Wednesday, October 1, 2008

Not that one, this one.

For what seemed to be the thousandth time that hour, my dear child told me "Not that one, mommy, this one!" when I did something in her service. Not that cup, this one. Not that shirt, not those pants, not those shoes, not that fork, cup, spoon, plate, juice, stroller, phone, book, pyjamas, step stool, toothbrush, socks or toy, but THIS ONE. No, no NO, Mommy! No!

I finally handed her the cup and told her that I'm the boss, and she has to do what I say. She said "No, Mommy, I'm the boss." I stared down at her from what I hope to be an intimidating height and said "I'm the boss, and I will be the boss until you are the Mommy and then you'll be the boss." She said "No, Mommy."

So I stepped up my game. I told her that once she was the Mommy, she would learn the cruel irony of what "being the boss" really means. She cocked her head at me in that baby bird way that she has, and I continued to explain the concepts of sacrifice, perseverance and delayed gratification. (It keeps me going to think about her being a cool 25 year old that finally realizes how amazing I really am.)

Who is the boss, really? Did I want to go to Babies R Us today and make a complete fool out of myself while praising her to the sky for picking out a potty seat? Not really. I would much rather be at the Blarney Stone, drinking beer and smoking. And that, as any parent will tell you, is the most basic of examples.

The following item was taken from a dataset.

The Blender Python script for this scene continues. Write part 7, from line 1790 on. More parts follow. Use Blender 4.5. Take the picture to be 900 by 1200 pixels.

I do things All The Time that I'd really prefer not to. At the swimming pool, I'd love to be one of those perky breasted young women or even one of those paunchy older men that can sit in cheerful isolation with a book and a glass of water. No, I'm waist deep in the water, staring off into space while darling child splashes around and shouts "Look at ME! LOOK at ME, Mommy!" Arg.

Of course I love her, of course I would lie down in traffic, chop off my arm, give every last dime for her. But I didn't do my homework - I didn't realize that it would be like this, a constant exhortation to Use Your Inside Voice, Say Please, and Because I Said So.

I told husby the other day that I couldn't wait until I was fifty and could have my life back. I admitted that I would most likely be old, crusty and grouchy at that point in my life and would not know what I wanted to do with myself. He said fifty wasn't old, and didn't argue about my disposition. (He's not just pretty, folks, he's smart too.)

Needless to say, darling child did not give a crap about my explanation about the finer points of irony. She hollered at me through dinner, told me it was my birthday and I should eat a hot dog and that she was very dirty and needed a bath. Bath time brought more hollers - not this crayon, that one, this one is wet I need a new one, I'm NOT done yet and it ISN'T time to get out!

sigh. I'm sure there is a message in here about looking back on this and laughing. There is always the insidious, grim reminder that I'm going to MISS this when it is gone. Then there is the "wait until she is a teenager, then you'll know what real pain is" message that is so utterly infuriating. I'll get to all that in a minute, right after I clean up the dishes and make the coffee.

Right now I'm just accepting that having a toddler is a pain in the ass.

1 comment:

Anonymous said...

Find a happy place inside and when the whining and screaming and demanding starts go there. I believe for some that happy place is called Valium and for others Xanax.